-- start of Data segment --

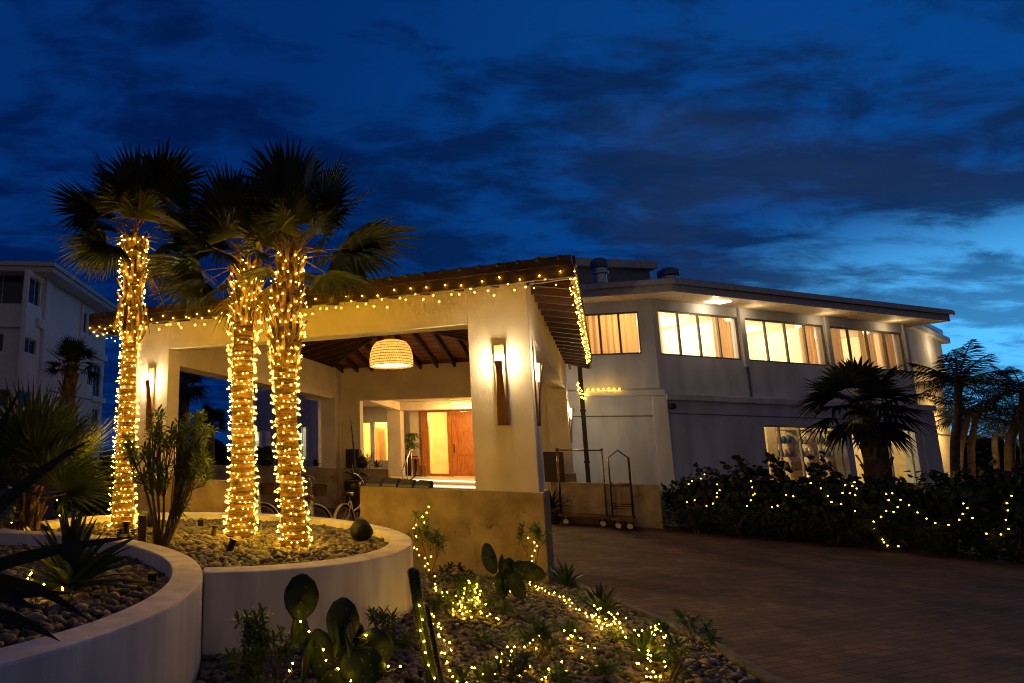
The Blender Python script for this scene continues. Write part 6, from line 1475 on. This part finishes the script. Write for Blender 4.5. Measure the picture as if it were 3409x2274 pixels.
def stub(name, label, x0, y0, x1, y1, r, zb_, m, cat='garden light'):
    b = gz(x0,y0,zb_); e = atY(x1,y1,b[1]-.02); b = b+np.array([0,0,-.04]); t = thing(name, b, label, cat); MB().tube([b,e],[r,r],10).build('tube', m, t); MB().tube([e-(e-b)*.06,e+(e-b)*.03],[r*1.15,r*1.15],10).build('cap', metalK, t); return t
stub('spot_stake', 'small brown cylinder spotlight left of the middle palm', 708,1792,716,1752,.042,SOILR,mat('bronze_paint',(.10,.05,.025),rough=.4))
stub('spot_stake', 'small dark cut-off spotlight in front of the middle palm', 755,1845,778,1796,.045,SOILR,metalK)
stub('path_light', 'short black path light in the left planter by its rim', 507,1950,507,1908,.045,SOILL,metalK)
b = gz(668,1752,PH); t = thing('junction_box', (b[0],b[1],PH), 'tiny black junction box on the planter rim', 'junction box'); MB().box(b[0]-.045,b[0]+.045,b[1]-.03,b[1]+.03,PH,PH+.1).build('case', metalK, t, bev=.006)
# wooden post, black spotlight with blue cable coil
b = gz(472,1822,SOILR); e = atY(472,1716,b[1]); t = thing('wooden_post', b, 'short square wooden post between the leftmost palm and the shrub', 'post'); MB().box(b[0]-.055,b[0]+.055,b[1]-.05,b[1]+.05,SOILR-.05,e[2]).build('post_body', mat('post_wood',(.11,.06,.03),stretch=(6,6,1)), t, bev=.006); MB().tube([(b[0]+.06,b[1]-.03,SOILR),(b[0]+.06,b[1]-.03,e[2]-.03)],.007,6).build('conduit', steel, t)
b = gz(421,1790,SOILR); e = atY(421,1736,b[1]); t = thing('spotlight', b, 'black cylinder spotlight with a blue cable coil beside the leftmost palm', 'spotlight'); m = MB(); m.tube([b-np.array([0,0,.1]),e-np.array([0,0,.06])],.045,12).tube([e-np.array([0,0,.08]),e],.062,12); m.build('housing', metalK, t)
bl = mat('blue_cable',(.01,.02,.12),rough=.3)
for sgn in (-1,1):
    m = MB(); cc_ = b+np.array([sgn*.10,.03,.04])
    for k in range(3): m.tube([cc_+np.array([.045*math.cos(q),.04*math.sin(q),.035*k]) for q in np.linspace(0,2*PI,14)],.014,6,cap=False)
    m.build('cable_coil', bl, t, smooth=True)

-- end of Data segment --

Exercise instructions:
Quote the data above in full and without alteration; skip the pictures.

The answer:
The Blender Python script for this scene continues. Write part 6, from line 1475 on. This part finishes the script. Write for Blender 4.5. Measure the picture as if it were 3409x2274 pixels.
def stub(name, label, x0, y0, x1, y1, r, zb_, m, cat='garden light'):
    b = gz(x0,y0,zb_); e = atY(x1,y1,b[1]-.02); b = b+np.array([0,0,-.04]); t = thing(name, b, label, cat); MB().tube([b,e],[r,r],10).build('tube', m, t); MB().tube([e-(e-b)*.06,e+(e-b)*.03],[r*1.15,r*1.15],10).build('cap', metalK, t); return t
stub('spot_stake', 'small brown cylinder spotlight left of the middle palm', 708,1792,716,1752,.042,SOILR,mat('bronze_paint',(.10,.05,.025),rough=.4))
stub('spot_stake', 'small dark cut-off spotlight in front of the middle palm', 755,1845,778,1796,.045,SOILR,metalK)
stub('path_light', 'short black path light in the left planter by its rim', 507,1950,507,1908,.045,SOILL,metalK)
b = gz(668,1752,PH); t = thing('junction_box', (b[0],b[1],PH), 'tiny black junction box on the planter rim', 'junction box'); MB().box(b[0]-.045,b[0]+.045,b[1]-.03,b[1]+.03,PH,PH+.1).build('case', metalK, t, bev=.006)
# wooden post, black spotlight with blue cable coil
b = gz(472,1822,SOILR); e = atY(472,1716,b[1]); t = thing('wooden_post', b, 'short square wooden post between the leftmost palm and the shrub', 'post'); MB().box(b[0]-.055,b[0]+.055,b[1]-.05,b[1]+.05,SOILR-.05,e[2]).build('post_body', mat('post_wood',(.11,.06,.03),stretch=(6,6,1)), t, bev=.006); MB().tube([(b[0]+.06,b[1]-.03,SOILR),(b[0]+.06,b[1]-.03,e[2]-.03)],.007,6).build('conduit', steel, t)
b = gz(421,1790,SOILR); e = atY(421,1736,b[1]); t = thing('spotlight', b, 'black cylinder spotlight with a blue cable coil beside the leftmost palm', 'spotlight'); m = MB(); m.tube([b-np.array([0,0,.1]),e-np.array([0,0,.06])],.045,12).tube([e-np.array([0,0,.08]),e],.062,12); m.build('housing', metalK, t)
bl = mat('blue_cable',(.01,.02,.12),rough=.3)
for sgn in (-1,1):
    m = MB(); cc_ = b+np.array([sgn*.10,.03,.04])
    for k in range(3): m.tube([cc_+np.array([.045*math.cos(q),.04*math.sin(q),.035*k]) for q in np.linspace(0,2*PI,14)],.014,6,cap=False)
    m.build('cable_coil', bl, t, smooth=True)